Sri Sathya Sai Speaks, Vol 8 (1968)
5
Eyelids and the pupil

Contents 
I AM pleased prizes were awarded today to the students who manifested enthusiasm in social service, in reverential humility in the observance of disciplinary rules, and in scholastic attainments. Ability to win such prizes is a good foundation for a useful and efficient career later on. Education is not the acquisition of burdensome information regarding objects and men. It is the awareness of the immortal spirit within, which is the spring of joy, peace and courage. Here, you study the Vedas, the Shasthras and Puranas: in consonance with the teachings contained in them, you are also given instructions in yoga (control over senses) and dhyana (meditation). Growing in this atmosphere in Prasanthi Nilayam, learning those basic subjects that train you for a good and simple life - is a great piece of good fortune for you. Really, your parents too are fortunate. There are about five or six children in each family in this country. Among those millions of children, these few alone have secured this gift of Grace. That is something on which you can be congratulated.
Life has to be spent in accumulating virtue and safeguarding virtue, not riches. Listen and ruminate over the stories of the great moral heroes of the past, so that their ideals may be imprinted on your hearts. Virtue is becoming rare, nowadays, in the individual and in the family, society and community, in all fields of life, economic, political and even 'spiritual.' So also, there is a decline in discipline, which is the soil on which virtue grows.
Becoming rich is but a vulgar achievement
Unless each one is respected, whatever his status, his economic condition, his spiritual development, there can be no peace and no happiness in life. This respect can be aroused only by the conviction that the same Atma (Self Reality) that is in you is playing the role of the other person. See that Atma in others; feel that they too have hunger, thirst, yearning and desires as you have; develop sympathy and the anxiety to serve and be useful. Into this Prasanthi Nilayam, persons come from all parts of the world, of all stages of development, with all types of problems, afflicted with all forms of pain or grief, inspired with all varieties of promptings. As students of the pathashala (educational institution), you must be shining examples of humility and reverence before them. You must by your behaviour bring good name to the parents, who pray that their children must live without distress or dishonour. Becoming rich is but a vulgar achievement; black marketeers and housebreakers also achieve it. Living without suffering or making others suffer - that is grander and nobler. You must make your kayam (body), kalam (time) and kanksha (wishes) instruments for uplift, not downfall. You have in the coming days, to go forth into comers of this land and awaken spiritual hunger among the people and provide the wherewithal by which it can be appeased. The atmosphere in which you are prosecuting your studies is very congenial for the training necessary for this role. You have as preceptors, Pandiths (scholars) who have renounced hearth and home and who are happy with the service they are privileged to render. You have teachers from America and North India, imbued with faith and devotion. They look upon you as their own children, as entrusted to their care by Me - and so they nurture you, as the eyelids nurture the pupil! Be grateful to them; you owe a great debt to them, the debt of children to the mother.
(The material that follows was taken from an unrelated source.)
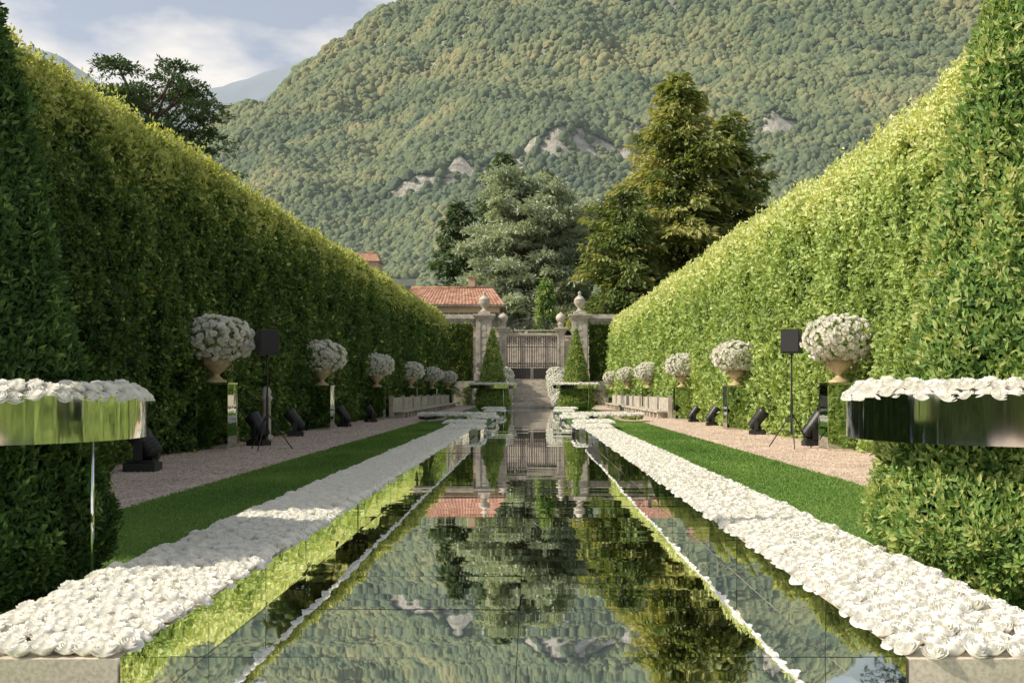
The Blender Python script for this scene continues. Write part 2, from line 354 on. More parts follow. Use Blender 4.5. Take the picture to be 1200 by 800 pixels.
# ---------------- hedges
def hedge(name,side,xf,y0,y1,hf,k,mat):
    mb=MB();rs=1.15;dt=1.3
    def surf(Y,q,inset):
        H=hf(Y);vh=H-rs;arc=rs*math.pi/2
        th=np.clip((q-vh)/rs,0,math.pi/2);over=np.maximum(q-vh-arc,0)
        dep=rs-rs*np.cos(th)+over;Z=np.minimum(q,vh)+rs*np.sin(th)
        nx=-side*np.cos(th);nz=np.sin(th)
        bil=.5-np.abs(vn(Y*1.9+k*7,q*1.5,k+.3))
        d=.28*fbm(Y*.5+k*31,q*.45,o=2)+.30*bil+.16*fbm(Y*3.4,q*3.0+k,o=2)-inset
        return side*(xf+dep)+nx*d,Z+nz*d,nx,nz,bil
    qm=lambda Y:hf(Y)-rs+rs*math.pi/2+dt
    n=720000
    Y=rng.uniform(y0,y1,n);acc=np.minimum(1,(np.maximum(Y,13)/13)**-1.45)
    Y=Y[rng.random(n)<acc];n=len(Y)
    q=rng.random(n)*qm(Y)
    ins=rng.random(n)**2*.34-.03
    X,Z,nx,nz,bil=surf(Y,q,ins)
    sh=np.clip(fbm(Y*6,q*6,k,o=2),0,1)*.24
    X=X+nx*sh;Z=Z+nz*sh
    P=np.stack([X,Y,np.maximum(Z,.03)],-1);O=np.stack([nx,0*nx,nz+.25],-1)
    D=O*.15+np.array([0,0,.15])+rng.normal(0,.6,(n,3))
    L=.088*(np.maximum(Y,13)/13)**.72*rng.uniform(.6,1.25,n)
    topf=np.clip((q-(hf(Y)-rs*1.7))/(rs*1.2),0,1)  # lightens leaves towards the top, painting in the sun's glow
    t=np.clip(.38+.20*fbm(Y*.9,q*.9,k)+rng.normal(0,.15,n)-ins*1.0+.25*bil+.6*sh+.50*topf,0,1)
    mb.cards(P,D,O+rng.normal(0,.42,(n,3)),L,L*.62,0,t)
    m=14000;Ys=y0+(y1-y0)*rng.random(m)**1.4;qs=hf(Ys)-rs+rs*1.57*rng.uniform(.2,1.6,m)
    Xs,Zs,nx,nz,_=surf(Ys,qs,0.0);hh=rng.random(m)**2.5*.42
    for s in range(6):
        f=(s+rng.random(m))/6
        P=np.stack([Xs+rng.normal(0,.04,m),Ys+rng.normal(0,.04,m),Zs+f*hh],-1)
        L=.085*(np.maximum(Ys,13)/13)**.5
        mb.cards(P,rng.normal(0,.6,(m,3))+np.array([0,0,.5]),rng.normal(size=(m,3)),L,L*.55,0,np.clip(.92+rng.normal(0,.12,m),0,1))
    gy=np.arange(y0,y1+.3,.3);gq=np.linspace(0,1,34)
    GY,GQ=np.meshgrid(gy,gq,indexing='ij');X,Z,_,_,_=surf(GY,GQ*qm(GY),.32)
    mb.grid(np.stack([X,GY,Z],-1),1)
    for yy in(y0,y1):
        H=float(hf(np.array(yy)))-.6
        mb.box((side*(xf+1.55),yy+(.3 if yy==y0 else -.3),H/2),(1.9,.5,H),1)
    mb.box((side*(xf+1.2+1.0),(y0+y1)/2,2.3),(.15,y1-y0-1,4.6),1)
    mb.build(name,[mat,M_core])
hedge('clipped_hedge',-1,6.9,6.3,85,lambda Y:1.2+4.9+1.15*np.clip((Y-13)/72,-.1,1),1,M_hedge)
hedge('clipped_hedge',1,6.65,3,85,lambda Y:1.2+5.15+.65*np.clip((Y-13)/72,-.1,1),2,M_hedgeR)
mb=MB()
def bh(xa,ya,xb,yb,n,nx,ny):
    s=rng.random(n);z=rng.random(n)*3.8;Lw=math.hypot(xb-xa,yb-ya);bl=fbm(s*Lw*1.2,z*1.2,xa)
    d=.25*bl+rng.random(n)*.2
    P=np.stack([xa+(xb-xa)*s+nx*d,ya+(yb-ya)*s+ny*d,z],-1);mb.cards(P,np.array([nx,ny,.3])*.5+rng.normal(0,.6,(n,3)),np.array([nx,ny,0.])+rng.normal(0,.5,(n,3)),.17,.11,0,np.clip(.5+.2*bl+rng.normal(0,.15,n),0,1))
    mb.box(((xa+xb)/2-nx*.9,(ya+yb)/2-ny*.9,1.85),(abs(xb-xa)+1.6*abs(nx),abs(yb-ya)+1.6*abs(ny),3.7),1)
bh(-18,-14,18,-14,30000,0,1);bh(-18,-13.9,-18,14,22000,1,0);bh(18,-13.9,18,14,22000,-1,0)
mb.build('reflection_hedge',[M_hedgeR,M_core])
mb=MB();mb.add([[-17,-13,.018],[17,-13,.018],[17,-6,.018],[-17,-6,.018]],np.array([[0,1,2,3]]));mb.build('reflection_gravel',[M_gravel])  # unseen gravel added with those hedges for the reflections
print('T hedge',time.time()-T0)

# ---------------- urns with white roses
def urn(x,y,side):
    mb=MB();h=1.33
    mb.box((x,y,h/2),(.62,.62,h),4);mb.box((x,y,h+.02),(.66,.66,.035),0);mb.box((x,y,.03),(.68,.68,.06),0)
    for qx in(-1,1):
        for qy in(-1,1): mb.box((x+qx*.312,y+qy*.312,h/2+.03),(.016,.016,h-.07),0)
    mb.lathe([(0,0),(.2,0),(.2,.04),(.13,.07),(.07,.12),(.06,.16),(.10,.2),(.17,.26),(.25,.34),(.29,.42),(.27,.44),(.31,.47),(.31,.50),(.26,.51),(0,.45)],(x,y,h+.04),24,1)
    for s in(-1,1):
        a=np.linspace(-1.4,1.6,9);mb.tube(np.stack([x+s*(.24+.09*np.cos(a)),y+0*a,h+.34+.1*np.sin(a)],-1),.014,6,1)
    c=np.array([x,y,h+.92]);n=250;k=np.arange(n)+.5;ph=np.arccos(1-2*k/n*.96);th=k*2.39996
    d=np.stack([np.cos(th)*np.sin(ph),np.sin(th)*np.sin(ph),np.cos(ph)],-1)
    d=nrm(d+rng.normal(0,.05,d.shape))
    P=c+d*np.array([.68,.68,.43])*rng.uniform(.86,1.07,(n,1))
    put_roses(mb,P,d*np.array([1,1,1.3])+rng.normal(0,.15,d.shape),rng.uniform(.14,.195,n),LO,2)
    m=600;dd=nrm(rng.normal(size=(m,3)));Pl=c+dd*np.array([.64,.64,.40])*rng.uniform(.7,1.04,(m,1))
    mb.cards(Pl,dd+rng.normal(0,.5,(m,3)),dd+rng.normal(0,.5,(m,3)),.10,.05,3,rng.uniform(.5,.95,m))
    mb.build('flower_urn',[M_band,M_urn,M_rose,M_hedge,M_ped])
for y in(20.6,31,42,54,65.5,78):
    urn(-6.32,y,-1);urn(6.2,y,1)

# ---------------- spotlights and speakers
def spot(x,y,side,s=1.0,yaw=0):
    mb=MB()
    mb.box((0,0,.05),(.36,.30,.10),0);mb.box((0,0,.115),(.30,.24,.03),0)
    for q in(-1,1):
        mb.box((0,q*.17,.27),(.10,.03,.28),0)
        mb.tube([[0,q*.19,.36],[0,q*.12,.36]],.045,12,0)
    a=math.radians(52);ax=np.array([side*math.cos(a),0,math.sin(a)])
    c=np.array([0,0,.36])
    mb.tube([c-ax*.24,c-ax*.21,c-ax*.02,c+ax*.02,c+ax*.20,c+ax*.26],[.07,.115,.125,.13,.145,.15],18,0)
    mb.tube([c+ax*.262,c+ax*.27],.13,18,1)
    for k in range(4): mb.tube([c-ax*(.19-.04*k),c-ax*(.175-.04*k)],.135,18,0)
    mb.box((-side*.16,.0,.16),(.05,.08,.04),0)
    ob=mb.build('stage_spotlight',[M_black,M_lens],(x,y,.006),.006);ob.scale=(s,s,s);ob.rotation_euler=(0,0,yaw)
for x,y,s in((-5.8,15.3,1.3),(-5.95,22.4,1.15),(-6.2,27,1.15),(-6.2,34,1.1),(-6.1,39,1.1),(-6.2,47,1),(-6.2,60,1)):
    spot(x,y,-1,s,rng.normal(0,.25))
for x,y,s in((6.15,22.3,1.2),(6.2,28,1.15),(6.2,35,1.1),(6.2,39,1),(6.1,47,1),(6.1,59,1)):
    spot(x,y,1,s,rng.normal(0,.25))
def speaker(x,y,h,face):
    mb=MB()
    mb.tube([[0,0,.35],[0,0,h]],.018,10,0)
    mb.tube([[0,0,.3],[0,0,1.1]],.026,10,0)
    for k in range(3):
        a=k*2.094+.4;mb.tube([[0,0,.75],[.5*math.cos(a),.5*math.sin(a),.02]],.013,8,0);mb.tube([[0,0,.35],[.27*math.cos(a),.27*math.sin(a),.36]],.009,6,0)
    mb.box((0,0,h+.22),(.40,.34,.50),0,face,0,.93);mb.box((.176*math.sin(face),-.176*math.cos(face),h+.22),(.35,.02,.44),1,face)
    mb.tube([[0,0,h-.06],[0,0,h+.02]],.04,12,0)
    mb.build('loudspeaker',[M_black,M_grille],(x,y,.006),.01)
speaker(-5.3,20.6,1.95,.5);speaker(5.4,21.2,2.0,-.45)
for sg in(-1,1):
    mb=MB()
    for k in range(8):
        y=46+k*3.9
        mb.box((sg*5.75,y,.30),(.62,3.5,.08),0);mb.box((sg*6.02,y,.62),(.10,3.5,.58),0)
        for d in(-1.4,0,1.4): mb.box((sg*5.75,y+d,.13),(.5,.28,.262),0)
        mb.box((sg*6.02,y-1.78,.5),(.2,.06,.98),0)
    mb.build('stone_bench',[M_stone],bevel=.012)
mb=MB();mb.lathe([(0,0),(.16,0),(.16,.12),(.11,.16),(.10,.95),(.14,1.0),(.14,1.06),(.10,1.1),(.12,1.18),(.08,1.28),(0,1.32)],(-6.35,24.6,0),20);mb.build('stone_post',[M_stone])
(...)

Be a light, radiating virtue and self-control
You have the valuable opportunity to listen to My discourses and directions. They have been printed upon your hearts; your talk is about them; your conversation is centered on Me, My words. My leelas (divine acts), My mahimas (glories). When you go to your villages, you share the sweetness of this experience with the young companions you have left there. My advice is: Apply this adoration in life. Show your companions here and in your villages how disciplined you are, how sincerely you obey your parents, how deeply you revere your teachers. Be a light, a lamp, radiating virtue and self-control in the village. Do not slide back into indiscipline, bad manners, irresponsibility and evil habits. Behave in your village, or wherever you are, as commendably as here. Rise from bed, there too, in the Bhrahma-muhurtham (the auspicious period, dedicated to Brahman meditation, (from 4.30 to 5.15 a.m.), recite the Pranava (Aum), even if you have no group around you, repeat the Suprabhatham (awakening hymn), sit for some time immersed in dhyana (meditation), go through the yoga exercises, the Suuryanamskars (obeisance to Sun God); sing bhajans (devotional songs) when the hour reminds you that bhajan has started at Prasanthi Nilayam. Then, you will be carrying the sacred atmosphere of the Prasanthi Nilayam with you; your parents will be elated; the elders will learn from you the discipline which confers concord and courage. Do not complain against food; whatever the parents give, eat with pleasure. Do not protest against any errand that they may assign you. Run gladly, to fulfil it. When they want you to nurse them, nurse happily, intelligently, glad that you got the chance. So live here and everywhere, now and always, that I who see you and know all thoughts, words and deeds, can pour My Grace on you, more and more.
Make your home the seat of virtue, of morality, of love. Control anger and greed. That is the sign of the genuine bhaktha, not unrestricted speech and movements. You may claim to be a devotee and declare yourself as such, when you speak; but unless your egoism has gone and you love all equally, the Lord will not acknowledge your devotion!